The spring of 1966 was excessively wet. The land was saturated with moisture, resulting in the occurrence of a small slump on the hillside near Police Point.

Then in 1967 after several weeks of cool weather and 1.5 to 3 meters of snowfall, there was a dramatic rise in temperature in May so the snow melt was extreme. Water from the melting snow seeped through the porous covering of loess soil and into the permeable conglomerate bedrock below, filling all the holes in it and the underlying layers. Like a sponge filled with water, the soil and bedrock was very heavy. The stress on the weaker bentonite and bentonitic clay at the base of the Cypress Hills Formation (the Battle and Eastend Formations) became too much so the slope structure could not support the extra weight. There was a shearing and sliding at the clay layer and a section of the plateau slumped downward along a fracture line. A mass wasting* of 1.5 to 2 million cubic meters occurred on or shortly after May 14, 1967. Along the east side, there was a catastrophic earthflow destroying the forest cover and leaving open soil. The west side remained intact and slumped as a unit leaving the forest cover intact.

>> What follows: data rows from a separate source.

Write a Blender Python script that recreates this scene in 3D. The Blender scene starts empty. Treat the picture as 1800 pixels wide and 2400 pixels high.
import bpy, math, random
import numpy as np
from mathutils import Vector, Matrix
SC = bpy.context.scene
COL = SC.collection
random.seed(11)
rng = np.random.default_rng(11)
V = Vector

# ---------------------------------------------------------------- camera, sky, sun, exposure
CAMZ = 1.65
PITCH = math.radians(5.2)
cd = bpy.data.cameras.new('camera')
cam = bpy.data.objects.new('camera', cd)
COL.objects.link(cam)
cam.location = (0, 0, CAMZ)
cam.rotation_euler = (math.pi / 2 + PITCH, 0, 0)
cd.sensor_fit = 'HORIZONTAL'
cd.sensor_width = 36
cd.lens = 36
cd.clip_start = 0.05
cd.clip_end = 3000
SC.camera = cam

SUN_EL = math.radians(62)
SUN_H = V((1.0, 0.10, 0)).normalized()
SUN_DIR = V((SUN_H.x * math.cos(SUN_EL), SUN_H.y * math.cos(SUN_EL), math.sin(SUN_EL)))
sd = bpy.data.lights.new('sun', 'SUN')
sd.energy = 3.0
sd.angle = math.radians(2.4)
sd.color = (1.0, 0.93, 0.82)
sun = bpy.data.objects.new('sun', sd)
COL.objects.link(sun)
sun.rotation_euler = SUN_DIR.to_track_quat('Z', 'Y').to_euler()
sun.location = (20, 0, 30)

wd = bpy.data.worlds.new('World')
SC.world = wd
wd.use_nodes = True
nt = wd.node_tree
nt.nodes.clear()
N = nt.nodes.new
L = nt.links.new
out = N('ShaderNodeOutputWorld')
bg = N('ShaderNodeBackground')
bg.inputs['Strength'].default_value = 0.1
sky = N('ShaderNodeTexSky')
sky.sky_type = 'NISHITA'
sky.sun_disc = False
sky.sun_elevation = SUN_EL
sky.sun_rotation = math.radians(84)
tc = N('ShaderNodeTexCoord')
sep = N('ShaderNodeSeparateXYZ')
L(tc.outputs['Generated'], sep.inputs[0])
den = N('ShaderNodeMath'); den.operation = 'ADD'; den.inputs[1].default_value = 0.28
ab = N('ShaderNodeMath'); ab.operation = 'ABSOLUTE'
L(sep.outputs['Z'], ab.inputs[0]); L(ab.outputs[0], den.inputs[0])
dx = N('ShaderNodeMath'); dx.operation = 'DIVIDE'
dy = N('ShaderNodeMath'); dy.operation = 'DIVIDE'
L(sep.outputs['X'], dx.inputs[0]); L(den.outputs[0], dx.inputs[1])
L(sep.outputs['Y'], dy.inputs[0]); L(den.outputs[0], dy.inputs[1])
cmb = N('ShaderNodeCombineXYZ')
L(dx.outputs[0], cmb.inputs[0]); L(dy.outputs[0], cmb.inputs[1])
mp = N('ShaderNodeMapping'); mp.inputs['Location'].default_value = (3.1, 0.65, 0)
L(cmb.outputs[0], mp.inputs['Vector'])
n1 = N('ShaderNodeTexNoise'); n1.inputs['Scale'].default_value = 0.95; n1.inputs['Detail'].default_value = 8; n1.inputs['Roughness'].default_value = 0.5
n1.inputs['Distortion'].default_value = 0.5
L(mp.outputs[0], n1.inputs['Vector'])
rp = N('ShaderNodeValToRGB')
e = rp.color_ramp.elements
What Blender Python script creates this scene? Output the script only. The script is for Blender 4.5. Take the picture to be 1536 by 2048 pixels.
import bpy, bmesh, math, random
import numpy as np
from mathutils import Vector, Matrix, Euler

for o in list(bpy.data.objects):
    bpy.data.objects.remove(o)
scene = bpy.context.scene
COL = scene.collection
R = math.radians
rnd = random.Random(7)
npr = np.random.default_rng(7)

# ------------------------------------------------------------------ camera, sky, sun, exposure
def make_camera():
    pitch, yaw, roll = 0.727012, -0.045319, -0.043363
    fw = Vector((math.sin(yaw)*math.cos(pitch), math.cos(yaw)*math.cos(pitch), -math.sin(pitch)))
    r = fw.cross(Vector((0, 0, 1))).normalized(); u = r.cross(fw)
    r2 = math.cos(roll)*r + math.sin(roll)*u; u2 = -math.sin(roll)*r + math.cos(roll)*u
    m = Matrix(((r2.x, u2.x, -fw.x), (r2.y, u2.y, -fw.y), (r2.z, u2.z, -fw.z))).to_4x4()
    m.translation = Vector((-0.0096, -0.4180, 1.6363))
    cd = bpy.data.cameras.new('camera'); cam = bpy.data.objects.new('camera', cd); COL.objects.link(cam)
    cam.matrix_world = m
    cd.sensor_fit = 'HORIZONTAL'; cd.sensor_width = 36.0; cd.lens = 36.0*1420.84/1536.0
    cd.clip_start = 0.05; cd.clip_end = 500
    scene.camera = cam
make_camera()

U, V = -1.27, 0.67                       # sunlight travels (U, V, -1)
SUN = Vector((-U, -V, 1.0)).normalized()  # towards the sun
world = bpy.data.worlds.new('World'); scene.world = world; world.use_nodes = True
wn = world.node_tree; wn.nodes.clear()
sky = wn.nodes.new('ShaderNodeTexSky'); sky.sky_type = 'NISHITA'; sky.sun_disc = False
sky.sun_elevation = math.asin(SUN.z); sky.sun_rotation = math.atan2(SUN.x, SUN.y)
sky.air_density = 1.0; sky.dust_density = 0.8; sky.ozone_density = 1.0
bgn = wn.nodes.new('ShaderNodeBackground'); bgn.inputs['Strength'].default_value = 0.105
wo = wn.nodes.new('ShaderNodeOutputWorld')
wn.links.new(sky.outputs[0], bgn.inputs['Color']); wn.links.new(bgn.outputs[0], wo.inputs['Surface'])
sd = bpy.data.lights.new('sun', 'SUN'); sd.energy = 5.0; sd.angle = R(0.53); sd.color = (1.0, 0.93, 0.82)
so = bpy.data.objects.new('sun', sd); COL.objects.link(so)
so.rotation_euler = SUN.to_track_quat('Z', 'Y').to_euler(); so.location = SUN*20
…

Since 1967, Police Point Slump continues to change through mass wasting and erosion of the scarps and headward erosion of gullies. The main scarp is slowly retreating as the matrix of sand is washed out of the conglomerate caprock. The earthflow deposits continue to accumulate at the lower part of the landslide.

The strongest evidence of continuing erosion of sections of this site is the lack of vegetation after over forty years. Uprooted tree seedlings suggest that revegetation during quiet periods has been thwarted by debris flows, shallow landsliding and slumping and gully erosion during subsequent wetter years. The slumping is still happening, but very slowly.